The Gophers thrived last season on foul shots and paint points, but their perimeter shooting was a weakness. The Gophers ranked 11th in the conference in 3-point shooting (31.7, a major emphasis this fall. Kalscheur is the sharpest returning shooter. The addition of Willis ought to increase their threat behind the line, too. Carr’s stated goal is to shoot around 40% from 3-point range, and Kalscheur’s aim is about 45%.

“We have a lot of dead-eye, knock-down shooters who can hit it,” Kalscheur said, “and that’s going to pay off.”

THE NEW KIDS

There are four true freshmen on the roster: guards Tre’ Williams and Bryan Greenlee, forward Isaiah Ihnen and center Sam Freeman. Williams and Ihnen are expected to see the most action initially, with Ihnen’s role being raised after the injury to Curry.

SCHEDULE STIFFENS

The Gophers have gradually increased the difficulty of their nonconference slate over time under Pitino, prompted by guidelines for NCAA Tournament selection that were recently revised. Six of their 10 foes are from the six major conferences, with only DePaul (Nov. 29) and Clemson (Dec. 2) at home.

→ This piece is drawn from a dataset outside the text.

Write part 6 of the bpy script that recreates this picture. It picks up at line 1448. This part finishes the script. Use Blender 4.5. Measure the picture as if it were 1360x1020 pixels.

After the opener against Cleveland State (Nov. 5), the Gophers face Oklahoma (Nov. 9) in Sioux Falls, South Dakota, before visiting Butler (Nov. 12) and Utah (Nov. 15). They also play Oklahoma State (Dec. 21) in nearby Tulsa, Oklahoma.

“We better be ready,” Pitino said. “I think there’s a sense of urgency to it all.”

BIG TEN BREAKS? MAYBE A FEW

The first conference home game is on Dec. 15 against Ohio State, which at No. 18 is one of four Big Ten teams ranked in the preseason Associated Press poll. The Gophers must also visit the Buckeyes (Jan. 23) on their 20-game slate, which includes home (Jan. 26) and away (Jan. 9) against top-ranked Michigan State.

The six opponents they only face once include No. 23 Purdue on the road (Jan. 2) and Michigan (Jan. 12) and No. 7 Maryland (Feb. 26) at home.